• If you want extra credit, due Friday 2/28/20. Make a presentation, and share it with Mr. Cassidy kcassidy@fcusd.org ... if the slide show is not turned in or unable to be found on Friday in class, you will not receive credit. You only receive credit if you do a good job on the project. If it looks like you rushed and didn't really try hard to make a good presentation, then no points are awarded. This is worth as many test points as it takes to move you to the next threshhold; ie: a C+ becomes a B-, a B- becomes a B, a B becomes a B+. You can expect to add 1-3 percent to your current grade.

     

    To do this project, do some research on similar triangles. What makes them earn the term "similar?" Are all right triangles similar? Make sure you have a completely clear understanding of what that means about two triangles. 

    Then, watch the following video:

     

    Then, pick an object or tree, that would be too tall to measure with a tape measure or ladder. Complete all three ways to calculate the object's height. Record your data and measurements, and create a presentation of the process. Include pictures to make it clear. 
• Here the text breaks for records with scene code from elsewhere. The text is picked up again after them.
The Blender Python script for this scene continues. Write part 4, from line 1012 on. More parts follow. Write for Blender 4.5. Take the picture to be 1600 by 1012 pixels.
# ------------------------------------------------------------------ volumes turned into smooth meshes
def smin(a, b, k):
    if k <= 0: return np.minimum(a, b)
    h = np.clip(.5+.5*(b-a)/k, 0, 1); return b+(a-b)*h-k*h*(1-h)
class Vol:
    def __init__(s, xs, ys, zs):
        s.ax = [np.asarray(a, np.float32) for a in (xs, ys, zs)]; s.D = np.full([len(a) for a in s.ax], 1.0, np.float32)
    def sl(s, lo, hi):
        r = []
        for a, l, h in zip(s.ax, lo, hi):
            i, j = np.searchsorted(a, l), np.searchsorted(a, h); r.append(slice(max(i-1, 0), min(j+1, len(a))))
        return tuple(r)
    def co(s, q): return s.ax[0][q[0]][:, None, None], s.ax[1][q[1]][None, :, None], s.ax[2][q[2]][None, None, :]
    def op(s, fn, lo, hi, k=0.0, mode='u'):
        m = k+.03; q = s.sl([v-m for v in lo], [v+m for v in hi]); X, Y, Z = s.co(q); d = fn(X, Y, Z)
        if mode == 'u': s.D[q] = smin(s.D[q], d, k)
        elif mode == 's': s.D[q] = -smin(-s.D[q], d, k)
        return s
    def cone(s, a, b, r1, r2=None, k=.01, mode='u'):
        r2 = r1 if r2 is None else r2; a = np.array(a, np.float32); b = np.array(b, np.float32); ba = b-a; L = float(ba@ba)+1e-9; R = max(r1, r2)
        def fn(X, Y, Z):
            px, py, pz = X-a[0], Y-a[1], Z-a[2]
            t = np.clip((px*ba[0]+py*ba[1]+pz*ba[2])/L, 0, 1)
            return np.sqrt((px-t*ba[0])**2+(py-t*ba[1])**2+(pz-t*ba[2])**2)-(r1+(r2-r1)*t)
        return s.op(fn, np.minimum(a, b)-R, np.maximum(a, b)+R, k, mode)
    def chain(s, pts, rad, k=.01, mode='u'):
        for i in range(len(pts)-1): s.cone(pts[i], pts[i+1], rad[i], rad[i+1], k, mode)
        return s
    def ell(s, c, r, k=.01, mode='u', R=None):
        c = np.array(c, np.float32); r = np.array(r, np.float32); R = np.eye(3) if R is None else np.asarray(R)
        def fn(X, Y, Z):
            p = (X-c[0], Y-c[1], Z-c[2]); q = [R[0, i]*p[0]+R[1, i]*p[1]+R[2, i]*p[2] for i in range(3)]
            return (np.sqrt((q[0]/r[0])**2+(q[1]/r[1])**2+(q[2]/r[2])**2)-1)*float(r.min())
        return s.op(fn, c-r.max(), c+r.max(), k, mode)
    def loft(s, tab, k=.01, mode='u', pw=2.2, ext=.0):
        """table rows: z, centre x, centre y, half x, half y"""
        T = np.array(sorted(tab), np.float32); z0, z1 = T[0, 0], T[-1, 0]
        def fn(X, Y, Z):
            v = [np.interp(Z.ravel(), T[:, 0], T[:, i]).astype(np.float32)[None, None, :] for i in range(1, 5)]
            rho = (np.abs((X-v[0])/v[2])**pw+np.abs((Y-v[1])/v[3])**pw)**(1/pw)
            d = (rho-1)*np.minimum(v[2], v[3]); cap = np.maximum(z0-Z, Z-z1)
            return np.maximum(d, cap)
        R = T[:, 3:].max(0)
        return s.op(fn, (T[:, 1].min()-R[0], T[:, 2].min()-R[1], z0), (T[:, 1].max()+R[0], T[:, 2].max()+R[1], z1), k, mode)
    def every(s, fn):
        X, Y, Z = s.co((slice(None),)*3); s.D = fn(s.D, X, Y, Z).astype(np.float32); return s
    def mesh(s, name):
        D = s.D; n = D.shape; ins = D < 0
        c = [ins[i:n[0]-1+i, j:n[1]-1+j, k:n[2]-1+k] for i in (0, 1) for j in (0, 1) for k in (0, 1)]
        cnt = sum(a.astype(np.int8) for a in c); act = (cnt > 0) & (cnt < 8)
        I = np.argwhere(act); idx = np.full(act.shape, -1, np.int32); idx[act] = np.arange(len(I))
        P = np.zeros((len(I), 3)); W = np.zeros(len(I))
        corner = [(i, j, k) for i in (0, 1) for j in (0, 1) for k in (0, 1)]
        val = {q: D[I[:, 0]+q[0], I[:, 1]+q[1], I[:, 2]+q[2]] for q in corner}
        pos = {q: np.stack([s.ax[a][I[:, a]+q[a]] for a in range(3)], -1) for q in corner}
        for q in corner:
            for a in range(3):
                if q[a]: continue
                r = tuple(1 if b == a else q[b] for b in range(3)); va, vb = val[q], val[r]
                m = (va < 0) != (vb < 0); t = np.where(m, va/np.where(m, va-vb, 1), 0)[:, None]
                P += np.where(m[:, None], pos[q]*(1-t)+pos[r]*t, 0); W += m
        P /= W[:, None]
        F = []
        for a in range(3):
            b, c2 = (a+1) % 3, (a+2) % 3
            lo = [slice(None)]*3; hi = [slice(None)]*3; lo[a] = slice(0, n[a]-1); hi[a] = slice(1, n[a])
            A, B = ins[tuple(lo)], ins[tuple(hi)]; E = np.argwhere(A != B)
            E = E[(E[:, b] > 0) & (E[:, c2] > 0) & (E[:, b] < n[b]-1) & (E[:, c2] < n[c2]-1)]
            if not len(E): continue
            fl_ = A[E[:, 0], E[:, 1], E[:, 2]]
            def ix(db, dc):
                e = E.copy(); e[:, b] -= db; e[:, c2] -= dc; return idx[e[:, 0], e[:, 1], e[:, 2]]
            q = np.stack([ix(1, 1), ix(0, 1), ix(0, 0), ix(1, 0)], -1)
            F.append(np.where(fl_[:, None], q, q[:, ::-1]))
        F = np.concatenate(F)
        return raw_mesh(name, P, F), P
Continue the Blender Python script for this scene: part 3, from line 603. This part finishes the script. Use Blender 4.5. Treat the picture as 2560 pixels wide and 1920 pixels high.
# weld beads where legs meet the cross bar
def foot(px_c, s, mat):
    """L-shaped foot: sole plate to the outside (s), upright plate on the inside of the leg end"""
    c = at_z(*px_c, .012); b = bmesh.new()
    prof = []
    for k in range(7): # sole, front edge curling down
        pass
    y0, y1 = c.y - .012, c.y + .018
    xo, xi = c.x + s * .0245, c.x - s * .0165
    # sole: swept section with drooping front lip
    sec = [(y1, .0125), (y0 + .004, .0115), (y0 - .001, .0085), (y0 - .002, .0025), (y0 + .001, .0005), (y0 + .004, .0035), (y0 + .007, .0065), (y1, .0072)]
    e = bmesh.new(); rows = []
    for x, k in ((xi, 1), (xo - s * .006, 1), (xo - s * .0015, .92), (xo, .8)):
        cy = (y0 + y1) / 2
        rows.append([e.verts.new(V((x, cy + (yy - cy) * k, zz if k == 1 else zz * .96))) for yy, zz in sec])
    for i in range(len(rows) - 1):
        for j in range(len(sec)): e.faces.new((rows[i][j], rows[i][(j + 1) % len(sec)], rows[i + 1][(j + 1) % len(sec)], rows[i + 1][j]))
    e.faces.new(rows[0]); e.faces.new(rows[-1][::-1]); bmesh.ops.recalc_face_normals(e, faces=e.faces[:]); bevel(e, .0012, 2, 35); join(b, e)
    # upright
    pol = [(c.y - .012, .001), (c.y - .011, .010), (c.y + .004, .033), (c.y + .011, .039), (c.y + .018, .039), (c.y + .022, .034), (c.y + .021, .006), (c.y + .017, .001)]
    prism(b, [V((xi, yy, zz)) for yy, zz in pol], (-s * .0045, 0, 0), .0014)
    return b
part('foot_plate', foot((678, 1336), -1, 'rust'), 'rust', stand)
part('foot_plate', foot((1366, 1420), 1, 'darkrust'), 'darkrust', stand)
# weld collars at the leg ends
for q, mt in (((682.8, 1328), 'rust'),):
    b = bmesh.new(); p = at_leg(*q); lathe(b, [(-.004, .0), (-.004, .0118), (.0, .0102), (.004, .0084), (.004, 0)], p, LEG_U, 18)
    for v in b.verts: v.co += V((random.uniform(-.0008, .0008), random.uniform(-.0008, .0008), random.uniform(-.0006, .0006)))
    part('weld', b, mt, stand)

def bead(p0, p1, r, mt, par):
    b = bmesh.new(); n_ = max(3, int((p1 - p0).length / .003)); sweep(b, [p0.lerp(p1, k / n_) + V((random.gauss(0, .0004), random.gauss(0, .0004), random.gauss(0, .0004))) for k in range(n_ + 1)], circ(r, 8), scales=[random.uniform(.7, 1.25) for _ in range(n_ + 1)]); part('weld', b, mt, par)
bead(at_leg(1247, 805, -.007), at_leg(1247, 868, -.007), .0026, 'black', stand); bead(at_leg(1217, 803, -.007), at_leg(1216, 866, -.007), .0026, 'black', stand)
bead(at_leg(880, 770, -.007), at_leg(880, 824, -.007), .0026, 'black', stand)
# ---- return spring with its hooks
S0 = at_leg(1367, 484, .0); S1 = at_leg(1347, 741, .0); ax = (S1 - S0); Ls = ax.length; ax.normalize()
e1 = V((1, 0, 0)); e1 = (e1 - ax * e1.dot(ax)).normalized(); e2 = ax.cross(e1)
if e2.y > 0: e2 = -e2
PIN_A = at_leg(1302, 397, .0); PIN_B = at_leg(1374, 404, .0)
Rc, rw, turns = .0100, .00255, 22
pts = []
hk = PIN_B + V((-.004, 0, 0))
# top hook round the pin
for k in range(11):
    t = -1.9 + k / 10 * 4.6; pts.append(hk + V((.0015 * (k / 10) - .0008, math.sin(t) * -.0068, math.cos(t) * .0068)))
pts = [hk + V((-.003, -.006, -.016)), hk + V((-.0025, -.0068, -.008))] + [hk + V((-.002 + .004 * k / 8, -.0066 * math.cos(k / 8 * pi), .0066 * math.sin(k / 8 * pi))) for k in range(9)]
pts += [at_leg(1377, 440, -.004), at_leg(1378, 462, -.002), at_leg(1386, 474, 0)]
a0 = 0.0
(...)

    Rough outline of your slides:

    Slide 1: Introduction to your work - Title your presentation and introduce yourself

    Slide 2: Similar triangles. Give an explanation that thoroughly explains what a similar triangle is. 

    Slide 3: Explain what object you chose to measure. Include a picture!

    Slide 4: Show your numbers and explain method one. A picture can help you explain!

    Slide 5: Show your numbers and explain method two. A picture can help you explain!

    Slide 6: Show your numbers and explain method three. A picture can help you explain!

    Slide 7: Average your three answers for the height of the object or tree. Explain whether you think this is a good prediction of the height of the object.

    Slide 8: Explain any final thoughts. Explain what, if anything, you would change about your work or do better if you were trying the same project. Explain any other methods that would work well to determine the height of a tall object. 

    Be ready to present on Friday 2/28!